> [Objective] Write each line out exactly, leaving none out.
━━ Data section ━━
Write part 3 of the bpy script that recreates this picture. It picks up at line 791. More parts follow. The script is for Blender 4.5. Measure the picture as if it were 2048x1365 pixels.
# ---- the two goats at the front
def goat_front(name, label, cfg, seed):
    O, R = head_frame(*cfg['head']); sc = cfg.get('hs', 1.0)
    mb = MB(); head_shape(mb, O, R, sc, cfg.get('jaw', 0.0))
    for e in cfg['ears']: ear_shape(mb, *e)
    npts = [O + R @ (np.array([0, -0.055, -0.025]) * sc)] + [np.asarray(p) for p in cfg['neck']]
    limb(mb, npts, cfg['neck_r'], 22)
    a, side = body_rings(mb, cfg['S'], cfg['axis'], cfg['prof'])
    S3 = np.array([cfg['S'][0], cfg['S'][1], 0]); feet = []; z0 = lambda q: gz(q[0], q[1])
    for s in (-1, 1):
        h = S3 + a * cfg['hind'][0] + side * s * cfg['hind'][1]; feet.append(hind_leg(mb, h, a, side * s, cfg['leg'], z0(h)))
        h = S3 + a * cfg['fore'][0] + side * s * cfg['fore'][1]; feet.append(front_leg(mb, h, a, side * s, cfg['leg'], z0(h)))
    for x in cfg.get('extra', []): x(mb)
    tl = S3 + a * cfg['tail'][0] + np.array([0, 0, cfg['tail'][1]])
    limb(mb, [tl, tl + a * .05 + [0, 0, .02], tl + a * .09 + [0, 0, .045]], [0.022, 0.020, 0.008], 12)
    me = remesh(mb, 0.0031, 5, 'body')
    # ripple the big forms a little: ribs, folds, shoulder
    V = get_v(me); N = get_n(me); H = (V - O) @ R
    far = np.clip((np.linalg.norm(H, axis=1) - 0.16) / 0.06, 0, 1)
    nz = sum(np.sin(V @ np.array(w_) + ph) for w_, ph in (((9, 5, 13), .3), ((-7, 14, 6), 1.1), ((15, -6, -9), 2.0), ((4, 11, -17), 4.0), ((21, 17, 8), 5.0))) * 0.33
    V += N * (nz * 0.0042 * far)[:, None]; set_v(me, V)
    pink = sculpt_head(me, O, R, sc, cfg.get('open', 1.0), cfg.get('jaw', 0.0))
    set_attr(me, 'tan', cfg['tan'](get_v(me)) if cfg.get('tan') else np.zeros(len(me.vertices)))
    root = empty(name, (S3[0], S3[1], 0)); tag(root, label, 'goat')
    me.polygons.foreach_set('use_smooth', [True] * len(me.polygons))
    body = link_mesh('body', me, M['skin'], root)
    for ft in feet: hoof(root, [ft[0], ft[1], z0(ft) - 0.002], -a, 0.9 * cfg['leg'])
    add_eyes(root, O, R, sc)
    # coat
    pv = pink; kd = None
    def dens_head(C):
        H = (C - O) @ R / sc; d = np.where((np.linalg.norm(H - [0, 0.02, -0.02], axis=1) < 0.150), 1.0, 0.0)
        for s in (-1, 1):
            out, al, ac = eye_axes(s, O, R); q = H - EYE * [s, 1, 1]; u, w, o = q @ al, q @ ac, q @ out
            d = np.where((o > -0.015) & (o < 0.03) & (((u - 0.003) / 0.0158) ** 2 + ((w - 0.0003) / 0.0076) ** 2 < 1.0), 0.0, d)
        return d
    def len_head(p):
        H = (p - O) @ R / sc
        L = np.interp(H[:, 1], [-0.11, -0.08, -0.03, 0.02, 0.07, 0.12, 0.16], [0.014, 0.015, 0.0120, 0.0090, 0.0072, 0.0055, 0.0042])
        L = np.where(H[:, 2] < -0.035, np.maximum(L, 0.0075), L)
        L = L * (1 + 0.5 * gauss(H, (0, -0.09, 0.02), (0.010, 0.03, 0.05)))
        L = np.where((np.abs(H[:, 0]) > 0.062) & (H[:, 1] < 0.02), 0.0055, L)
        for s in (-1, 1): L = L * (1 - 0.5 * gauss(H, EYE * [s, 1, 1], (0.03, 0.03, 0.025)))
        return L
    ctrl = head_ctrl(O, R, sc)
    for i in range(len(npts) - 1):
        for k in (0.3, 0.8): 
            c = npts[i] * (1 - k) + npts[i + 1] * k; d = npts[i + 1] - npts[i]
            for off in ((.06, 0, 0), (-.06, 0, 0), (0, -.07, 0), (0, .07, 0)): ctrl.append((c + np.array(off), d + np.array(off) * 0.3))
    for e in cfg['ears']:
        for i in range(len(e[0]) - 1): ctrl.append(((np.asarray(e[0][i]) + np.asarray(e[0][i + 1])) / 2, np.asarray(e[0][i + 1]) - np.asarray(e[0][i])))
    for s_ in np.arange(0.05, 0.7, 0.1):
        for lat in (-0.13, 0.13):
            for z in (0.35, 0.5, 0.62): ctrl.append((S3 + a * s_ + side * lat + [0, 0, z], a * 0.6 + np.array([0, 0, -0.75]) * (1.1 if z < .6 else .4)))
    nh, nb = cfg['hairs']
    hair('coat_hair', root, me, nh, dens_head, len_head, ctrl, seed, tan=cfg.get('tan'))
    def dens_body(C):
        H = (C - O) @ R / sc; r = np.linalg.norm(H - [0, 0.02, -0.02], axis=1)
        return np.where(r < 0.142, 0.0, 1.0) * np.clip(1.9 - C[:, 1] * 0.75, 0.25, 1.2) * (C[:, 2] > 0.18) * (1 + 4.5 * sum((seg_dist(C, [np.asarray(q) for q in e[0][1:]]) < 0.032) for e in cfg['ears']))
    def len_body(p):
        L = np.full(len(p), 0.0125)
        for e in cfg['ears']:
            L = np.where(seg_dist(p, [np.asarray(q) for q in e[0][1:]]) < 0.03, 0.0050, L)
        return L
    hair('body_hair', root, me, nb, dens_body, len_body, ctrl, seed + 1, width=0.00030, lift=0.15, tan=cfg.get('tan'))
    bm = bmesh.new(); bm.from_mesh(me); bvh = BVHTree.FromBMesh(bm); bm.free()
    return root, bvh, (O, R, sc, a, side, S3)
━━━
> [Task response]
Write part 3 of the bpy script that recreates this picture. It picks up at line 791. More parts follow. The script is for Blender 4.5. Measure the picture as if it were 2048x1365 pixels.
# ---- the two goats at the front
def goat_front(name, label, cfg, seed):
    O, R = head_frame(*cfg['head']); sc = cfg.get('hs', 1.0)
    mb = MB(); head_shape(mb, O, R, sc, cfg.get('jaw', 0.0))
    for e in cfg['ears']: ear_shape(mb, *e)
    npts = [O + R @ (np.array([0, -0.055, -0.025]) * sc)] + [np.asarray(p) for p in cfg['neck']]
    limb(mb, npts, cfg['neck_r'], 22)
    a, side = body_rings(mb, cfg['S'], cfg['axis'], cfg['prof'])
    S3 = np.array([cfg['S'][0], cfg['S'][1], 0]); feet = []; z0 = lambda q: gz(q[0], q[1])
    for s in (-1, 1):
        h = S3 + a * cfg['hind'][0] + side * s * cfg['hind'][1]; feet.append(hind_leg(mb, h, a, side * s, cfg['leg'], z0(h)))
        h = S3 + a * cfg['fore'][0] + side * s * cfg['fore'][1]; feet.append(front_leg(mb, h, a, side * s, cfg['leg'], z0(h)))
    for x in cfg.get('extra', []): x(mb)
    tl = S3 + a * cfg['tail'][0] + np.array([0, 0, cfg['tail'][1]])
    limb(mb, [tl, tl + a * .05 + [0, 0, .02], tl + a * .09 + [0, 0, .045]], [0.022, 0.020, 0.008], 12)
    me = remesh(mb, 0.0031, 5, 'body')
    # ripple the big forms a little: ribs, folds, shoulder
    V = get_v(me); N = get_n(me); H = (V - O) @ R
    far = np.clip((np.linalg.norm(H, axis=1) - 0.16) / 0.06, 0, 1)
    nz = sum(np.sin(V @ np.array(w_) + ph) for w_, ph in (((9, 5, 13), .3), ((-7, 14, 6), 1.1), ((15, -6, -9), 2.0), ((4, 11, -17), 4.0), ((21, 17, 8), 5.0))) * 0.33
    V += N * (nz * 0.0042 * far)[:, None]; set_v(me, V)
    pink = sculpt_head(me, O, R, sc, cfg.get('open', 1.0), cfg.get('jaw', 0.0))
    set_attr(me, 'tan', cfg['tan'](get_v(me)) if cfg.get('tan') else np.zeros(len(me.vertices)))
    root = empty(name, (S3[0], S3[1], 0)); tag(root, label, 'goat')
    me.polygons.foreach_set('use_smooth', [True] * len(me.polygons))
    body = link_mesh('body', me, M['skin'], root)
    for ft in feet: hoof(root, [ft[0], ft[1], z0(ft) - 0.002], -a, 0.9 * cfg['leg'])
    add_eyes(root, O, R, sc)
    # coat
    pv = pink; kd = None
    def dens_head(C):
        H = (C - O) @ R / sc; d = np.where((np.linalg.norm(H - [0, 0.02, -0.02], axis=1) < 0.150), 1.0, 0.0)
        for s in (-1, 1):
            out, al, ac = eye_axes(s, O, R); q = H - EYE * [s, 1, 1]; u, w, o = q @ al, q @ ac, q @ out
            d = np.where((o > -0.015) & (o < 0.03) & (((u - 0.003) / 0.0158) ** 2 + ((w - 0.0003) / 0.0076) ** 2 < 1.0), 0.0, d)
        return d
    def len_head(p):
        H = (p - O) @ R / sc
        L = np.interp(H[:, 1], [-0.11, -0.08, -0.03, 0.02, 0.07, 0.12, 0.16], [0.014, 0.015, 0.0120, 0.0090, 0.0072, 0.0055, 0.0042])
        L = np.where(H[:, 2] < -0.035, np.maximum(L, 0.0075), L)
        L = L * (1 + 0.5 * gauss(H, (0, -0.09, 0.02), (0.010, 0.03, 0.05)))
        L = np.where((np.abs(H[:, 0]) > 0.062) & (H[:, 1] < 0.02), 0.0055, L)
        for s in (-1, 1): L = L * (1 - 0.5 * gauss(H, EYE * [s, 1, 1], (0.03, 0.03, 0.025)))
        return L
    ctrl = head_ctrl(O, R, sc)
    for i in range(len(npts) - 1):
        for k in (0.3, 0.8): 
            c = npts[i] * (1 - k) + npts[i + 1] * k; d = npts[i + 1] - npts[i]
            for off in ((.06, 0, 0), (-.06, 0, 0), (0, -.07, 0), (0, .07, 0)): ctrl.append((c + np.array(off), d + np.array(off) * 0.3))
    for e in cfg['ears']:
        for i in range(len(e[0]) - 1): ctrl.append(((np.asarray(e[0][i]) + np.asarray(e[0][i + 1])) / 2, np.asarray(e[0][i + 1]) - np.asarray(e[0][i])))
    for s_ in np.arange(0.05, 0.7, 0.1):
        for lat in (-0.13, 0.13):
            for z in (0.35, 0.5, 0.62): ctrl.append((S3 + a * s_ + side * lat + [0, 0, z], a * 0.6 + np.array([0, 0, -0.75]) * (1.1 if z < .6 else .4)))
    nh, nb = cfg['hairs']
    hair('coat_hair', root, me, nh, dens_head, len_head, ctrl, seed, tan=cfg.get('tan'))
    def dens_body(C):
        H = (C - O) @ R / sc; r = np.linalg.norm(H - [0, 0.02, -0.02], axis=1)
        return np.where(r < 0.142, 0.0, 1.0) * np.clip(1.9 - C[:, 1] * 0.75, 0.25, 1.2) * (C[:, 2] > 0.18) * (1 + 4.5 * sum((seg_dist(C, [np.asarray(q) for q in e[0][1:]]) < 0.032) for e in cfg['ears']))
    def len_body(p):
        L = np.full(len(p), 0.0125)
        for e in cfg['ears']:
            L = np.where(seg_dist(p, [np.asarray(q) for q in e[0][1:]]) < 0.03, 0.0050, L)
        return L
    hair('body_hair', root, me, nb, dens_body, len_body, ctrl, seed + 1, width=0.00030, lift=0.15, tan=cfg.get('tan'))
    bm = bmesh.new(); bm.from_mesh(me); bvh = BVHTree.FromBMesh(bm); bm.free()
    return root, bvh, (O, R, sc, a, side, S3)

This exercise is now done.